*Stated task*: Pull out from the material below all lines with "scene".

*Data section*:
○ ○ ○ ○ ○
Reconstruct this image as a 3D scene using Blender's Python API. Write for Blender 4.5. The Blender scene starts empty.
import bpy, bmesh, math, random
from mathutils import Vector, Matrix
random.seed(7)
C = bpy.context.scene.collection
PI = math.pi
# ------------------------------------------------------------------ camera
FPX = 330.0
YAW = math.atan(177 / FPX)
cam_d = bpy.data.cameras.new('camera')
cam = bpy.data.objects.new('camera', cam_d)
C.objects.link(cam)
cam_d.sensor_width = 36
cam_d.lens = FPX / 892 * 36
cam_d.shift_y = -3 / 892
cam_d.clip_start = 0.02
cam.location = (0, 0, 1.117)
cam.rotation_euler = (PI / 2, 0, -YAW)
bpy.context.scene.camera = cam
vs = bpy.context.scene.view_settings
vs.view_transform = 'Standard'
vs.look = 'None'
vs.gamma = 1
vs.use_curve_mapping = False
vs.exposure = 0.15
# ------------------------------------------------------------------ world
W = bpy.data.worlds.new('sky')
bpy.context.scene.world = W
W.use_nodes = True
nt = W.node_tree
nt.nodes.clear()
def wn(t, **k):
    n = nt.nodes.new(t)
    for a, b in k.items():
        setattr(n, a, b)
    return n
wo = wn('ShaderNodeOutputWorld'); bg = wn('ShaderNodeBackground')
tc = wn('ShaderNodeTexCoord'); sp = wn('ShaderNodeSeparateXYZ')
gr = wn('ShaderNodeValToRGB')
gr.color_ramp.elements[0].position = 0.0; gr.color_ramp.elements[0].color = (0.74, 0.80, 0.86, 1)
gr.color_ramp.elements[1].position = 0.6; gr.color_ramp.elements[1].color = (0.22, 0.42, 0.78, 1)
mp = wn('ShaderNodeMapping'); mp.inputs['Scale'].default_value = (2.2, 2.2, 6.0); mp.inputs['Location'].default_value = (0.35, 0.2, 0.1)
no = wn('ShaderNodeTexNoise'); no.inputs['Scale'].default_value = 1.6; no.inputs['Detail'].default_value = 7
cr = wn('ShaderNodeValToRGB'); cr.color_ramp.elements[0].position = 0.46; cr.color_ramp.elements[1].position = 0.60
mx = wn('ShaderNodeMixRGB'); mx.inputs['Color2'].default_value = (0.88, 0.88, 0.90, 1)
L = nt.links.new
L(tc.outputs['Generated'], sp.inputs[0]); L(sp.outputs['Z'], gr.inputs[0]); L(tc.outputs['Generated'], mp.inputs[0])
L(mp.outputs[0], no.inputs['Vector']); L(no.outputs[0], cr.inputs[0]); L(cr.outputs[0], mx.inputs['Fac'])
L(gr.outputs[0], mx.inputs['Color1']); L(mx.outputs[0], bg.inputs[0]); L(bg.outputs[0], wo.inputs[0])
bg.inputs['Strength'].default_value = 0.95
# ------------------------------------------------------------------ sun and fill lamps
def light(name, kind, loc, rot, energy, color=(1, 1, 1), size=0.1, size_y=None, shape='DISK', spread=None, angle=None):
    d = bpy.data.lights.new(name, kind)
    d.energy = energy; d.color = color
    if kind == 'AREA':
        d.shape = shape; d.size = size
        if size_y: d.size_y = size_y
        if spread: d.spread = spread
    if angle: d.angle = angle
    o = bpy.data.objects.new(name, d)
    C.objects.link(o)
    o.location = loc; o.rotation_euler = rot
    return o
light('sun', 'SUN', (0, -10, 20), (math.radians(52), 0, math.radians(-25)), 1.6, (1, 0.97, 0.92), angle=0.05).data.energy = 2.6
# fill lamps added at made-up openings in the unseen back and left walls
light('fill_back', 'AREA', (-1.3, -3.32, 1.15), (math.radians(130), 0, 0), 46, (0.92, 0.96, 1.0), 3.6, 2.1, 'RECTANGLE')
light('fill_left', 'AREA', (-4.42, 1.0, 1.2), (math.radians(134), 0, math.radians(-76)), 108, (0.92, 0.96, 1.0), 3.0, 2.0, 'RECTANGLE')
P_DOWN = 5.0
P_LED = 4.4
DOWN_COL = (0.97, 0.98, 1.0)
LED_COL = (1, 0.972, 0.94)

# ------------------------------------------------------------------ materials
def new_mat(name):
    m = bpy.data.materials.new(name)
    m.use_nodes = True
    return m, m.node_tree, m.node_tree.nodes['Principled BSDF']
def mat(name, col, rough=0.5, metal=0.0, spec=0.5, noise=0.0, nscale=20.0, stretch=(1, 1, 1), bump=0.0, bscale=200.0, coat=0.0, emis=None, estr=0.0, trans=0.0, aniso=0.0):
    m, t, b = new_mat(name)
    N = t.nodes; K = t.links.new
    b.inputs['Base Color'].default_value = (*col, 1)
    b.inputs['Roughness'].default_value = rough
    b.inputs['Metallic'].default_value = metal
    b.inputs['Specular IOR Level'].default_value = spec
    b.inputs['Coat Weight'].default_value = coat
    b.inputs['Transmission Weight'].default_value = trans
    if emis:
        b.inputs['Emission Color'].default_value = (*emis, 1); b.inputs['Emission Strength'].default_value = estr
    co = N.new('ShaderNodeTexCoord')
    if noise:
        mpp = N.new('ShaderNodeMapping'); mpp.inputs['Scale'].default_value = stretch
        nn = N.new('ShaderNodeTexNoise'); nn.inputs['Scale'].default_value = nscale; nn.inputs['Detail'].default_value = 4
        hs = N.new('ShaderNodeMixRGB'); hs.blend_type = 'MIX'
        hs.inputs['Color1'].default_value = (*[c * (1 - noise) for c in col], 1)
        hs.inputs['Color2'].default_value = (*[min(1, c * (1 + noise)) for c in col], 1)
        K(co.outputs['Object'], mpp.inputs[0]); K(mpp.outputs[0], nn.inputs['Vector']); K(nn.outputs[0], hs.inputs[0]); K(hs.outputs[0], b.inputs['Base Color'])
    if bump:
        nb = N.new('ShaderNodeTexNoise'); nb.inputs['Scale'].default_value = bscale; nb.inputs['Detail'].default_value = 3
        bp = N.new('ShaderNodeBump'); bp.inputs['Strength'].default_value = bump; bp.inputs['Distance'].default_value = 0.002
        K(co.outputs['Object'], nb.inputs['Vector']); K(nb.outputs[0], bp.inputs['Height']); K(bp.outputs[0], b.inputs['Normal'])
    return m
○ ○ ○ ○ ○
*Correct output*:
Reconstruct this image as a 3D scene using Blender's Python API. Write for Blender 4.5. The Blender scene starts empty.
C = bpy.context.scene.collection
bpy.context.scene.camera = cam
vs = bpy.context.scene.view_settings
bpy.context.scene.world = W